Su questo - collega Michele Ventura, colleghi della sinistra -, accettiamo la sfida di un confronto aperto in Parlamento (Applausi dei deputati del gruppo di Forza Italia).
PRESIDENTE. Ha chiesto di parlare per dichiarazione di voto l'onorevole Strano. Ne ha facoltà.
NINO STRANO. Signor Presidente, per il mio gruppo è già intervenuto il «sociale» Alberto Giorgetti; sarò quindi breve.
Mi rivolgo al viceministro Vegas, per ribadire la necessità che il tema del turismo diventi una materia effettivamente all'ordine del giorno del Governo.

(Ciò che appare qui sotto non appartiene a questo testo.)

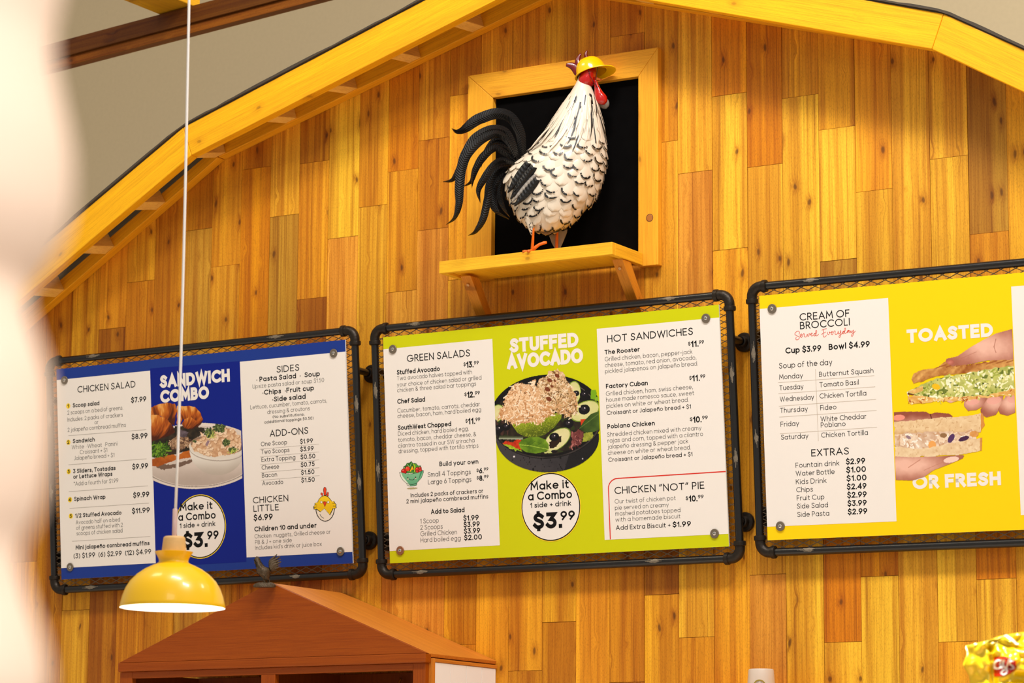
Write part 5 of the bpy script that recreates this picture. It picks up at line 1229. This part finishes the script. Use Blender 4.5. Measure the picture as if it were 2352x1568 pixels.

Inoltre, alla luce di un fatto di cronaca di oggi, e proprio per dare maggiore visibilità ad un disegno di legge che non considero raffazzonato, ma organico, chiedo al rappresentante del Governo se sia possibile acquistare quattro pagine sul Corriere della sera (sono a poco prezzo...) per pubblicare questo provvedimento. Potremmo così chiedere al giudice Paparella di indicarci come risparmiare 180 mila euro, i quali, anziché essere spesi per fare pubblicità soltanto al Presidente Berlusconi, potrebbero essere utilizzati anche per questo provvedimento.